§ **Written exercise**
Transcribe all records exactly.

------------------------------------------------------------

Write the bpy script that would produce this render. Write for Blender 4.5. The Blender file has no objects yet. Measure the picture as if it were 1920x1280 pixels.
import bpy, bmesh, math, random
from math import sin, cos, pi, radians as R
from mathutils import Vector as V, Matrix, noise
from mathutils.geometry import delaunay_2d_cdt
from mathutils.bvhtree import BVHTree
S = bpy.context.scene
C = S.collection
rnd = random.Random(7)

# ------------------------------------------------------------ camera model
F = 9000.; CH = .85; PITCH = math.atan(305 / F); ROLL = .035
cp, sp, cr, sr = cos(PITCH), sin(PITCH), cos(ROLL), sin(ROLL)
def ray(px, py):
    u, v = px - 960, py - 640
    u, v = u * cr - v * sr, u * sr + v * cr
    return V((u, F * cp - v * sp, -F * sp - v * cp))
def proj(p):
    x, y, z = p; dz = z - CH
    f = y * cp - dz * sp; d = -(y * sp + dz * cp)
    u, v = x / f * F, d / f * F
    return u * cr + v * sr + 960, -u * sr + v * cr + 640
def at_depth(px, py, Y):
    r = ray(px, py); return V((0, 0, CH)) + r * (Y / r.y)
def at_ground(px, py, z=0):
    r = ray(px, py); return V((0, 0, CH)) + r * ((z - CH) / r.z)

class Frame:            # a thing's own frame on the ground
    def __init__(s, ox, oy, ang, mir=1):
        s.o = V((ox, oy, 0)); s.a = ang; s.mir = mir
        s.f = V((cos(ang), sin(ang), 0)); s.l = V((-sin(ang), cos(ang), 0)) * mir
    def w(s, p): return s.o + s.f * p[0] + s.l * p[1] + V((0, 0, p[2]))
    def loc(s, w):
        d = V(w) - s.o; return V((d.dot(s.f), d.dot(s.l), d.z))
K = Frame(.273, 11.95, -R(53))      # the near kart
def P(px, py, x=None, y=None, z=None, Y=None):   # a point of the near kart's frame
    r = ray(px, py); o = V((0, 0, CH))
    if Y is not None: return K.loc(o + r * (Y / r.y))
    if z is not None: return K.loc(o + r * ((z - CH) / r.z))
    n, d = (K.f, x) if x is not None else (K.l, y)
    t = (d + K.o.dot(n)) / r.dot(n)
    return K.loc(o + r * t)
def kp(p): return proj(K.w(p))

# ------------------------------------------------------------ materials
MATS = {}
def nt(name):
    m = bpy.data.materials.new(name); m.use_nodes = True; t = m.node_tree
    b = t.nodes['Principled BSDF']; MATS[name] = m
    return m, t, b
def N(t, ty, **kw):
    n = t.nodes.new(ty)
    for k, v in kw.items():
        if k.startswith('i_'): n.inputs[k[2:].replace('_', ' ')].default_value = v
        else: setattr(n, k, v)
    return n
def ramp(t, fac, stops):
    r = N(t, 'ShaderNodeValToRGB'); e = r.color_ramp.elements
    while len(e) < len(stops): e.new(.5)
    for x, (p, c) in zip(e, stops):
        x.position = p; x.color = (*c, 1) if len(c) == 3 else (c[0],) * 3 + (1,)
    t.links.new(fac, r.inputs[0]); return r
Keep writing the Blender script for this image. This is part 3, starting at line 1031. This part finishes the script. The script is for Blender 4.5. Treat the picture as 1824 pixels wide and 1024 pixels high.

------------------------------------------------------------

§ **Result of the exercise**
Write the bpy script that would produce this render. Write for Blender 4.5. The Blender file has no objects yet. Measure the picture as if it were 1920x1280 pixels.
import bpy, bmesh, math, random
from math import sin, cos, pi, radians as R
from mathutils import Vector as V, Matrix, noise
from mathutils.geometry import delaunay_2d_cdt
from mathutils.bvhtree import BVHTree
S = bpy.context.scene
C = S.collection
rnd = random.Random(7)

# ------------------------------------------------------------ camera model
F = 9000.; CH = .85; PITCH = math.atan(305 / F); ROLL = .035
cp, sp, cr, sr = cos(PITCH), sin(PITCH), cos(ROLL), sin(ROLL)
def ray(px, py):
    u, v = px - 960, py - 640
    u, v = u * cr - v * sr, u * sr + v * cr
    return V((u, F * cp - v * sp, -F * sp - v * cp))
def proj(p):
    x, y, z = p; dz = z - CH
    f = y * cp - dz * sp; d = -(y * sp + dz * cp)
    u, v = x / f * F, d / f * F
    return u * cr + v * sr + 960, -u * sr + v * cr + 640
def at_depth(px, py, Y):
    r = ray(px, py); return V((0, 0, CH)) + r * (Y / r.y)
def at_ground(px, py, z=0):
    r = ray(px, py); return V((0, 0, CH)) + r * ((z - CH) / r.z)

class Frame:            # a thing's own frame on the ground
    def __init__(s, ox, oy, ang, mir=1):
        s.o = V((ox, oy, 0)); s.a = ang; s.mir = mir
        s.f = V((cos(ang), sin(ang), 0)); s.l = V((-sin(ang), cos(ang), 0)) * mir
    def w(s, p): return s.o + s.f * p[0] + s.l * p[1] + V((0, 0, p[2]))
    def loc(s, w):
        d = V(w) - s.o; return V((d.dot(s.f), d.dot(s.l), d.z))
K = Frame(.273, 11.95, -R(53))      # the near kart
def P(px, py, x=None, y=None, z=None, Y=None):   # a point of the near kart's frame
    r = ray(px, py); o = V((0, 0, CH))
    if Y is not None: return K.loc(o + r * (Y / r.y))
    if z is not None: return K.loc(o + r * ((z - CH) / r.z))
    n, d = (K.f, x) if x is not None else (K.l, y)
    t = (d + K.o.dot(n)) / r.dot(n)
    return K.loc(o + r * t)
def kp(p): return proj(K.w(p))

# ------------------------------------------------------------ materials
MATS = {}
def nt(name):
    m = bpy.data.materials.new(name); m.use_nodes = True; t = m.node_tree
    b = t.nodes['Principled BSDF']; MATS[name] = m
    return m, t, b
def N(t, ty, **kw):
    n = t.nodes.new(ty)
    for k, v in kw.items():
        if k.startswith('i_'): n.inputs[k[2:].replace('_', ' ')].default_value = v
        else: setattr(n, k, v)
    return n
def ramp(t, fac, stops):
    r = N(t, 'ShaderNodeValToRGB'); e = r.color_ramp.elements
    while len(e) < len(stops): e.new(.5)
    for x, (p, c) in zip(e, stops):
        x.position = p; x.color = (*c, 1) if len(c) == 3 else (c[0],) * 3 + (1,)
    t.links.new(fac, r.inputs[0]); return r
Keep writing the Blender script for this image. This is part 3, starting at line 1031. This part finishes the script. The script is for Blender 4.5. Treat the picture as 1824 pixels wide and 1024 pixels high.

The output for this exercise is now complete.